Your editor, codeblocks or Visual Studio, doesn't affect anything.
Ok, so im working on an assignment and for the life of me I cannot figure out why I am getting these segmentation faults. Im still in the process of learning c++, programming in general, so I was hoping someone wiser than me can help me out. The program is a self organizing binary search tree and I wasn't having too much difficulty with it until now.
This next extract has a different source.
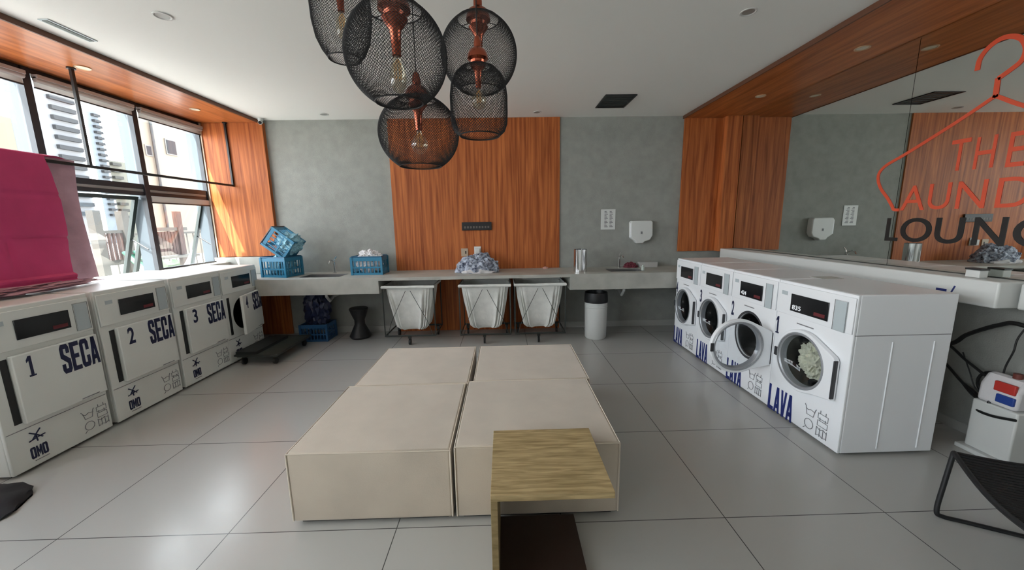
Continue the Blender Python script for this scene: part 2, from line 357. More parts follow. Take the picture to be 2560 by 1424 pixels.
# ------------------------------------------------------------------ outside
OUT = mat('sunlit_paving', (.42, .405, .37), .8, noise_amt=.2, noise_scale=3)
struct(B(-60, WX-.1, -30, 80, -.3, -.1), 'trim_12', OUT)
def building(name, label, x, y0, y1, z1, depth, wallm, z0=-.1, bands=None, wins=None):
    t = thing(name, label, 'building', (x, (y0+y1)/2, z0)); c = Vector(t.location)
    def p(mb, n_, m_):
        mb.v = [tuple(Vector(q)-c) for q in mb.v]; return mb.build(n_, m_, t)
    k_ = (x-depth)/x; mb = MB(); mb.add([(x, y0, z0), (x, y1, z0), (x-depth, y1*k_, z0), (x-depth, y0*k_, z0), (x, y0, z1), (x, y1, z1), (x-depth, y1*k_, z1), (x-depth, y0*k_, z1)], [(0, 1, 2, 3), (4, 7, 6, 5), (0, 4, 5, 1), (1, 5, 6, 2), (2, 6, 7, 3), (3, 7, 4, 0)]); p(mb, 'wall', wallm)
    if bands:
        za, zb, st, ya, yb, bm_ = bands; z = za
        while z < zb:
            p(B(x+.001, x+.35, ya, yb, z, z+st*.42), 'balcony', bm_); z += st
    for (a, b_, c0, c1) in wins or ():
        f = p(MB().box(x, x+.06, a, b_, c0, c1), 'window', mat('pale_outdoor_frame', (.10, .09, .08), .6))
        p(MB().box(x+.061, x+.07, a+.06, b_-.06, c0+.06, c1-.06), 'pane', mat('dim_outdoor_glass', (.005, .005, .007), .8))
    return t
WB = mat('white_render', (.14, .14, .145), .8); GB = mat('grey_balcony', (.012, .012, .014), .8)
building('apartment_tower', 'tall white apartment tower with grey balcony bands, behind the pink quilt', -45, 39.6, 43.0, 17.5, 8, WB, bands=(3, 17, .95, 40.6, 42.8, GB))
building('apartment_tower', 'slim white apartment tower farther right behind the hanging rod', -45, 44.0, 45.3, 14.5, 6, mat('white_render_b', (.11, .125, .14), .8), bands=(3, 14, .6, 44.5, 45.2, GB))
building('apartment_block', 'cream apartment block with small balconies seen through the open lower sash', -45, 45.5, 48.5, 9.3, 6, mat('cream_render', (.09, .085, .065), .8), bands=(-1, 9, .75, 45.6, 46.6, mat('brown_grey_balcony', (.02, .018, .014), .8)))
t = building('house', 'cream house with a small dark window, filling the window nearest the wood panel', -20, 22.2, 31, 9.5, 6, mat('pinkish_cream_render', (.15, .12, .09), .8), z0=-.1,
         wins=[(23.7, 24.45, 5.9, 6.8), (26.0, 26.8, 1.4, 2.4), (22.35, 22.75, 5.6, 6.2), (28.3, 29.1, 1.4, 2.6)])
pm = MB().tube([(.12, -3.75, 0), (.12, -3.75, 8.5)], .07, 8); pm.build('drainpipe', mat('grey_drainpipe', (.02, .02, .02), .6), t)
building('low_house', 'low cream house at far left above the pink quilt', -20, 13.5, 16.7, 6.1, 5, mat('cream_render_b', (.12, .10, .07), .8), wins=[(15.2, 15.9, 4.2, 5.0)])
BW = wood('weathered_brown_wood', (.025, .013, .010), (.06, .032, .025), (8, 8, 1), .7)
GW = mat('weathered_grey_wood', (.04, .034, .027), .8)
PG = mat('green_playground_plastic', (.012, .07, .035), .5)
pf = thing('playground_tower', 'wooden playground tower with square posts, seen through the lower window', 'playground', (-8, 8.2, -.1))
for x, y in ((0, -.6), (0, -.05), (-1.2, -.6), (-1.2, -.05)): MB().box(x-.07, x+.07, y-.07, y+.07, 0, 2.05).build('post', GW, pf)
MB().box(-1.2, 0, -.62, -.02, .95, 1.05).build('platform', GW, pf)
for q in range(5): MB().box(-.02, .02, -.5+q*.09, -.46+q*.09, 1.05, 1.62).build('baluster', BW, pf)
MB().box(-.03, .03, -.62, -.02, 1.6, 1.66).build('top_rail', GW, pf)
sl = MB(); sl.tube([(.1, -.25, 1.2), (1.5, -.75, .3)], .035, 8); sl.tube([(.1, -.02, 1.2), (1.5, -.52, .3)], .035, 8)
sl.build('slide_rail', mat('mint_green_rail', (.10, .22, .15), .5), pf)
MB().add([(.1, -.25, 1.15), (.1, -.02, 1.15), (1.5, -.52, .25), (1.5, -.75, .25), (.1, -.25, 1.12), (.1, -.02, 1.12), (1.5, -.52, .22), (1.5, -.75, .22)],
         [(0, 1, 2, 3), (4, 7, 6, 5), (0, 4, 5, 1), (1, 5, 6, 2), (2, 6, 7, 3), (3, 7, 4, 0)]).build('slide_chute', PG, pf)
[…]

Here is the beginning of a main program I am using to test my class BST, I cannot alter the mian program since it is an assignment.
int main() {
string input;
// get a list of integer values
cout << "Enter a list of integer values in one line: ";
getline(cin, input);
cout << "\n**CHECKPOINT 1**\n";
// create a binary search tree
BST<int> bst1(input);
if (!bst1.empty()) {
cout << "\n**CHECKPOINT 2**\n";
cout << "Inorder traversal: ";
bst1.printInOrder();
cout << "Level order traversal: ";
bst1.printLevelOrder();
I have yet to get past the printInOrder() function, here is the code for that
template <typename T>
void BST<T>::printInOrder(BSTNode* t) const
{
if (t->left != NULL)
printInOrder(t->left);
std::cout << " " << t->data << " ";
if (t->right != NULL)
printInOrder(t->right);
}
The really strange thing that is confusing me if that when I add a quick cout<< "Something" to the first line of the printInOrder function, it all of a suddent will the print line
cout << "Inorder traversal: ";
and it will also start printing some of the numbers in the tree before finally giving me a segmentation fault again. :/
So, I would be really grateful if someone could explain to me WTF is going on. The adding or subtracting of a simple cout line shouldn't change things like that should it? Also, I feel like there are better ways of debugging this, if anyone has techniques that they use to figure this stuff out, please share :) Thanks in advance!
EDIT: I have tried the debugger GDB, I was unable to figure it out, but then again im not very well versed in the advanced features of debuggers so I might have missed something.
The only other function that is even run, is the constructor to build from the string input. From what I could tell from the debugger is that the constructor seems to be working fine but nonetheless here's the code
template <typename T>
BST<T>::BST(const std::string input, int th)
{
threshold = th;
root = NULL;
T v;
// Make Input String Stream for easy use of >> operator
std::istringstream iss (input);
do
{
iss >> v;
insert(v, root);
}while(iss.good());
}
EDIT2:
Here is the code for my insert function, Thanks for the help everybody! :)
template <typename T>
void BST<T>::insert(const T& v, BSTNode *&t)
{
if(t == NULL)
{
t = new BSTNode;
t->left = NULL;
t->right = NULL;
t->data = v;
t->searchCount = 0;
}
else if( v < t->data )
insert(v, t->left);
else
insert(v, t->right);
}
There's a marked lack of newlines in your output. Often the line buffering means you don't see anything until a newline is encountered.
I'd modify the line after the PrintOnOrder to this:-
cout << "\nLevel order traversal: ";
In the constructor you are inserting v into the tree even if reading the data with iss >> v failed. Probably you rather want something like this:
while (iss >> v) {
insert(v, root);
}
But probably the real cause for your segmentation fault lies in insert(), for example if that function just inserts a pointer to the (stack allocated) parameter it receives into the tree. The parameter variable will go out of scope at the end of the function (and therefore cease to exist). If you just stored a pointer to that variable into the tree, that pointer will no longer point to anything useful.
I don't see anything wrong here. As others pointed out, output buffering may mean that your code actually completes printInOrder() successfully and then crashes somewhere later.